Editors Note: For the past three years we’ve been receiving a steady flow of hate mail from an elusive Malibu resident named Ralph Weinstein. He’s actually built up a bit of a fan base. Though eloquently written, Weinstein’s abhorrent rants criticize virtually every editorial decision we make. Our photographs are, “pointlessly incendiary,” and our articles, “simpleminded and feeble to the point of biliousness.” Some months ago we wrote to Mr. Weinstein, a self-professed recluse rotting away in the Monte Nido hinterland, and challenged him to write a piece worthy of printing: An open-ended provocation with no specific mandate. We expected a vicious retort but instead, after four weeks of silence, the following 2500 word essay appeared in our mailbox simply signed Ralph Weinstein, Monte Nido.
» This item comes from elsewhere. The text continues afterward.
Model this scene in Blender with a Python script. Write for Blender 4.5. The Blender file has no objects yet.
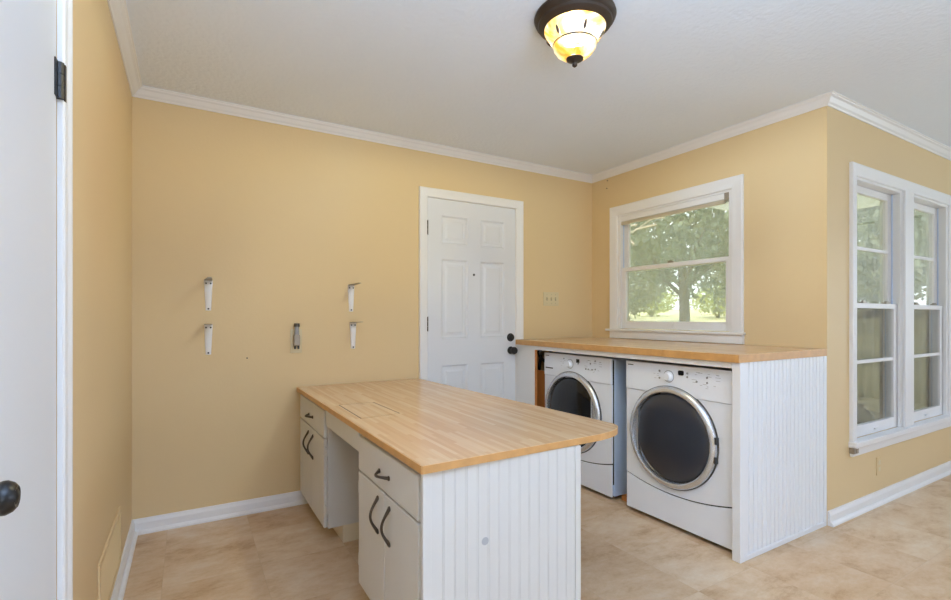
import bpy, bmesh, math, random
from mathutils import Vector, Matrix
C = bpy.context.scene.collection
PI = math.pi
XL, YB, XR, YF, H = -.266, 3.236, 3.128, 1.366, 2.44
XE, YR = 6.5, -2.7            # far walls of the room, beyond the frame
WT = .12

# ------------------------------------------------------------------ materials
def lin(c):
    return tuple(((v/255)/12.92 if v/255 <= .04045 else ((v/255+.055)/1.055)**2.4) for v in c)
def newmat(name):
    m = bpy.data.materials.new(name); m.use_nodes = True
    nt = m.node_tree
    return m, nt, nt.nodes['Principled BSDF']
def N(nt, typ, **kw):
    n = nt.nodes.new(typ)
    for k, v in kw.items():
        if k.startswith('i_'): n.inputs[k[2:].replace('_', ' ')].default_value = v
        else: setattr(n, k, v)
    return n
def coords(nt, scale=(1,1,1), loc=(0,0,0)):
    g = N(nt, 'ShaderNodeNewGeometry')
    mp = N(nt, 'ShaderNodeMapping'); mp.inputs['Scale'].default_value = scale; mp.inputs['Location'].default_value = loc
    nt.links.new(g.outputs['Position'], mp.inputs['Vector'])
    return mp.outputs['Vector']
def mixc(nt, fac, a, b, blend='MIX'):
    n = nt.nodes.new('ShaderNodeMix'); n.data_type = 'RGBA'; n.blend_type = blend
    for s, v in ((n.inputs[0], fac), (n.inputs[6], a), (n.inputs[7], b)):
        if isinstance(v, bpy.types.NodeSocket): nt.links.new(v, s)
        elif isinstance(v, (int, float)): s.default_value = v
        else: s.default_value = (*v[:3], 1)
    return n.outputs[2]
def ramp(nt, src, stops):
    r = nt.nodes.new('ShaderNodeValToRGB'); nt.links.new(src, r.inputs[0])
    e = r.color_ramp.elements
    while len(e) < len(stops): e.new(.5)
    for el, (p, c) in zip(e, stops):
        el.position = p; el.color = (*c[:3], 1) if not isinstance(c, (int, float)) else (c, c, c, 1)
    return r.outputs[0]
def paint(name, rgb, rough=.5, var=.06, nscale=1.5, bump=0, bscale=80, metallic=0, spec=.5):
    m, nt, b = newmat(name)
    c = lin(rgb)
    v = coords(nt)
    n = N(nt, 'ShaderNodeTexNoise', i_Scale=nscale, i_Detail=4.0); nt.links.new(v, n.inputs['Vector'])
    col = mixc(nt, n.outputs['Fac'], [x*(1-var) for x in c], [min(1, x*(1+var)) for x in c])
    nt.links.new(col, b.inputs['Base Color'])
    b.inputs['Roughness'].default_value = rough; b.inputs['Metallic'].default_value = metallic
    b.inputs['Specular IOR Level'].default_value = spec
    if bump:
        n2 = N(nt, 'ShaderNodeTexNoise', i_Scale=bscale, i_Detail=3.0); nt.links.new(v, n2.inputs['Vector'])
        bp = N(nt, 'ShaderNodeBump', i_Strength=bump, i_Distance=.004); nt.links.new(n2.outputs['Fac'], bp.inputs['Height'])
        nt.links.new(bp.outputs[0], b.inputs['Normal'])
    return m
M = {}
M['yellow'] = paint('yellow_wall_paint', (221,196,152), .55, .035, 1.2, .12, 60, spec=.3)
M['ceiling'] = paint('textured_ceiling', (232,240,252), .9, .02, 2, .9, 45, spec=.1)
M['white'] = paint('white_trim_paint', (232,231,231), .4, .02, 3)
M['doorwhite'] = paint('white_door_paint', (222,224,229), .42, .015, 2)
M['cabwhite'] = paint('cabinet_white_paint', (212,211,209), .45, .035, 5)
M['bead'] = paint('beadboard_white_paint', (232,234,238), .42, .02, 3)
M['cream'] = paint('cream_paint', (226,215,192), .5, .04, 4)
M['appl'] = paint('white_enamel', (238,243,253), .2, .004, 2)
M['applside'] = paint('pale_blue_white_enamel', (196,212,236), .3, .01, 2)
M['chrome'] = paint('brushed_silver', (214,218,226), .27, .05, 6, metallic=.75)
M['dkgrey'] = paint('dark_grey_plastic', (58,60,64), .4, .05)
M['grey'] = paint('grey_plastic', (150,152,156), .4, .05)
M['black'] = paint('black_metal', (22,22,24), .32, .1)
M['void'] = paint('gap_and_display_black', (10,10,11), .8, .1)
M['pewter'] = paint('antique_pewter', (88,82,78), .35, .2, 20, metallic=.8)
M['bronze'] = paint('oil_rubbed_bronze', (66,55,47), .45, .25, 14, metallic=.5)
M['beige'] = paint('beige_plastic', (214,198,160), .4, .03)
M['taupe'] = paint('tarnished_and_shaded_metal', (158,148,134), .4, .15, 30, metallic=.4)
M['rawwood'] = paint('raw_orange_wood', (186,118,58), .6, .15, 12)
M['darkline'] = paint('dark_gap_shade', (62,45,30), .8, .1)
M['print'] = paint('grey_print', (172,174,180), .5, .02)
M['curtain'] = paint('white_curtain_cloth', (240,240,238), .9, .02)
M['bark'] = paint('bark', (92,84,74), .9, .25, 12)
M['leafdead'] = paint('bare_twigs', (178,160,138), .8, .2, 9)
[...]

OK neighbors, first, turn off your cell phones and your computers, and cease your e-mailing and your downloading and your texting and your twittering and your twattering, and tear yourself away from the television for two seconds to consider what a great writer, James Salter, has to say about reading: “It is only in books that one finds perfection, only in books that it cannot be spoiled. Art is in a sense life brought to a standstill, rescued from time. The secret of making it is simple: discard everything that is good enough.” California needs rescue from the onslaught of the last 40 years. So do I. That’s why I regularly peruse these writers who have their own shelf in my library and a special place in my aging heart:

John Steinbeck (1902-1968) — Thirty-five years ago, when I finally got the idea that reading good books is important, I first turned to Steinbeck and became so enraptured with his gift that turned words into life, I read everything he wrote and wound up enthralled, in love with Steinbeck’s California and always will be. I was a summer soldier and a sunshine patriot stationed at Fort Ord in 1960 and clearly remember Cannery Row, at least its forlorn weathered vestiges since the sardines were gone, but still very much as Steinbeck wrote of it: “Cannery Row … is a poem, a stink, a grating noise, a quality of light, a tone, a habit, a nostalgia, a dream … the gathered and scattered, tin and iron and rust and splintered wood, chipped pavement and weedy lots and junk heaps, sardine canneries of corrugated iron, honkytonks, restaurants and whore houses, and little crowded groceries, and laboratories and flop houses. Its inhabitants are, as the man once said, ‘whores, pimps, gamblers and sons of bitches’ by which he meant Everybody. Had the man looked through another peephole he might have said, ‘Saints and angels and martyrs and holy men’ and he would have meant the same thing”. OK, so now this cherished venue of history, of literature has been corrupted by the commercial tsunami. There’s a John Steinbeck museum and a John Steinbeck jewelry store and a John Steinbeck fortune-teller and a Bubba Gump Shrimp Company. I don’t care. The real Cannery Row is forever in the words. A little further down the road in Salinas, Steinbeck’s birthplace, the town fathers (who definitely weren’t overjoyed when he left them with the whole flawed tapestry of their truths unrolled) have erected the National Steinbeck Center, a gleaming modern shrine to his legacy that I’m sure would both please and embarrass him, and I dare to suppose, re-illuminate for him that the whole world is indeed of mice and of men.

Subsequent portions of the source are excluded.